Psalm 112 provided that same kind of jolt for me.

The Psalm reading for this epiphany day is a wisdom poem underlining the trajectory of the righteous life.  For the one

“who fears the Lord…who
is gracious and compassionate and
righteous and generous and lends freely
and conducts his/her affairs with justice”,

blessings abound, and they are delicious (just reread the psalm), and, as the wise know, they abound in the long run.

It was the line from verse 4 that unlocked my memory bank:

“…even in darkness light dawns”,

and, at this, a tune rushed back from an old LP that I knew I’d find downstairs in my crumbling collection. I took the time to page through and found…ah, James Ward, “No Bad News”, from the album “Faith Takes A Vision” (1981).  The song offers his take on Psalm 112. In it, he captures the chapter’s spirit well, and, appropriately, the lines that repeat most often are these:

“he won’t fear no bad news,”


“even in darkness light dawns
for the gracious and upright.”

I’ve been replaying it for weeks, spinning it from the turntable and from the strings of my heart as I’m walking my dog or reading my novel or shoveling the snow:

“he won’t fear no bad news,
steady as she goes….”

It’s a catchy tune and I can’t get it out of my head, which I thank God for (mostly) because it’s a pretty good and wise set of words for navigating this groaning 2017 creation and world. These days, there’s plenty of bad news, and even plenty of things to fear, but I keep humming the tune—sometimes against my will:

“even in darkness light dawns,
even in darkness, light.”

Humming the tune doesn’t help me escape the bad and the dark, but it keeps putting things in perspective, reminding me that incredible words have been spoken over me and my baptized body that no bad news and no just-plain-bad can touch, showing me slivers of the light from the kingdom come and coming that is just about out of reach.
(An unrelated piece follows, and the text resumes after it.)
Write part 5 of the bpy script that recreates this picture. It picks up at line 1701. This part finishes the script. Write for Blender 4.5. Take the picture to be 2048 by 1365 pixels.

My favorite “humming” story comes out of a 2nd world war prisoner camp in Japan.  It was a place of torture and humiliation—awful. Each day, the sloughing prisoners were paraded out to work fields in sweltering heat: unfed, unwashed, miserable. But one of them was a hummer, “and he as he watched and waited ‘til his billy boiled.” The guards were not familiar with “Waltzing Matilda”, but some of the other prisoners were, and eventually they joined in. The tune, they said, awoke images—images of home and wide open spaces and coral reefs and Tilda—and pretty soon there was a choir of hummers, and the guards were left unaware of the hopefulness and the defiance and the joy with which the song filled the prisoners, and the way it kept them going through some of the darkest cruelties recorded in those years.

Most of us are not nearly in that kind of place, but following the God of Psalm 112 who is revealed fully in Jesus—loving what the Lord loves and hating what the Savior hates—has enough potential, of burden, joy, disappointment, pleasant surprise, doubt, and faith, to need the occasional tune worth humming.  Let one find you.